François Fillon ne prétend bien évidemment pas être à l’origine de l’invention d’Internet ni de l’arrivée de cette technologie en France mais sous-entend être responsable de son adoption massive dans notre pays, grâce à la libéralisation du marché. Cela a permis, certes, de faire baisser les prix et de proposer une pluralité de services qui ont bénéficié aux consommateurs. Mais si Internet a décollé en France, c’est surtout le résultat d’une conjonction de plusieurs facteurs : l’arrivée de la technologie ADSL à partir de 1999 apportant enfin une vitesse de connexion confortable, des offres d’abonnement illimitées, des tarifs commerciaux abordables et l’émergence des box à partir de 2002.

L’ADSL, c’est France Telecom qui va le proposer en premier avec une offre Netissimo très chère pour l’époque. La même année, LibertySurf lance des offres bas débit illimitées et Free décline une formule sans abonnement, sans publicité ni communication surtaxée. En 2002, Free invente le concept de la box ADSL et impose un prix “tout compris” de 29,99 euros par mois.

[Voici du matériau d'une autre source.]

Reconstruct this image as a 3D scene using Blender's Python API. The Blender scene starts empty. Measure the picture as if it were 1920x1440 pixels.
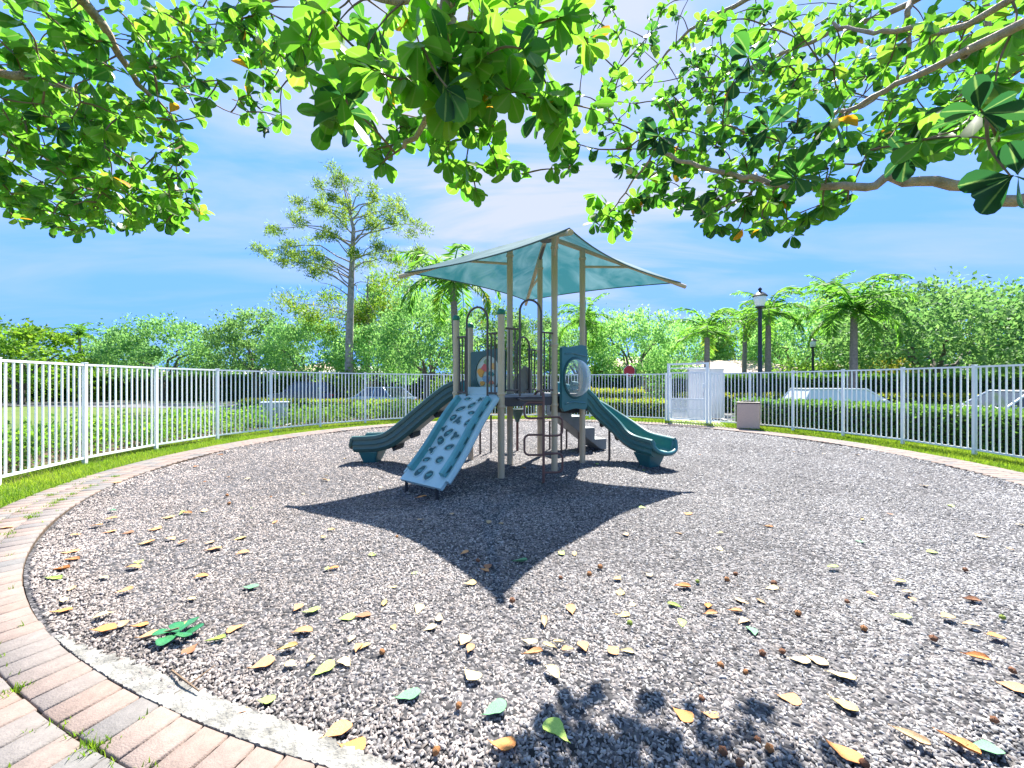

S’en suit la généralisation du “triple play” à 30 euros comprenant à la fois un accès à Internet, une offre de Télévision et un service de Téléphonie. N’en déplaise à François Fillon, ce sont bien les fournisseurs d’accès à Internet, avec leurs innovations technologiques et leurs offres commerciales, qui ont permis la pénétration massive du haut débit en France. En 2007, l’Arcep fera ainsi état de 14,8 millions d’abonnements Internet dans l’Hexagone, à mettre presque exclusivement au crédit de l’ADSL.

Et si Internet avait été Français ?

Pour finir, rappelons qu’il y eut des précurseurs d’Internet en France : des chercheurs de l’IRIA (l’Institut de recherche en informatique et automatique) qui avait lancé le programme Cyclades en 1971. Parmi eux, se trouvait le brillant ingénieur Louis Pouzin. Ce dernier a inventé le datagramme et conçu le premier réseau à commutation de paquets. Les travaux de Cyclades ont ensuite énormément servi à Vinton Cerf pour mettre au point le protocole TCP/IP. Mais arrivé au pouvoir, Valéry Giscard d’Estaing a supprimé les crédits de recherche des ingénieurs de l’IRIA pour favoriser les PTT et le développement du Minitel.